This paper introduces novel deep dynamical models designed to represent continuous-time sequences. Our approach employs a neural emission model to generate each data point in the time series through a non-linear transformation of a latent state vector. The evolution of these latent states is implicitly defined by a neural ordinary differential equation (ODE), with the initial state drawn from an informative prior distribution parameterized by an Energy-based model (EBM). This framework is extended to disentangle dynamic states from underlying static factors of variation, represented as time-invariant variables in the latent space. We train the model using maximum likelihood estimation with Markov chain Monte Carlo (MCMC) in an end-to-end manner. Experimental results on oscillating systems, videos and real-world state sequences (MuJoCo) demonstrate that our model with the learnable energy-based prior outperforms existing counterparts, and can generalize to new dynamic parameterization, enabling long-horizon predictions.

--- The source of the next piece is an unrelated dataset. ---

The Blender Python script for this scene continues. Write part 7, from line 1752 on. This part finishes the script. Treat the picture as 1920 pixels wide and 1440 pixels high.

翻译：本文提出了一种新颖的深度动态模型，旨在表示连续时间序列。我们的方法采用神经发射模型，通过对隐状态向量进行非线性变换来生成时间序列中的每个数据点。这些隐状态的演化由神经常微分方程（ODE）隐式定义，其初始状态则从由能量模型（EBM）参数化的信息性先验分布中采样。该框架进一步扩展，以将动态状态与潜在的静态变异因子解耦，后者在隐空间中表示为时不变变量。我们采用马尔可夫链蒙特卡洛（MCMC）方法，通过端到端的最大似然估计来训练模型。在振荡系统、视频以及真实世界状态序列（MuJoCo）上的实验结果表明，我们具有可学习能量先验的模型优于现有同类模型，并且能够泛化到新的动态参数化设置，从而实现长时程预测。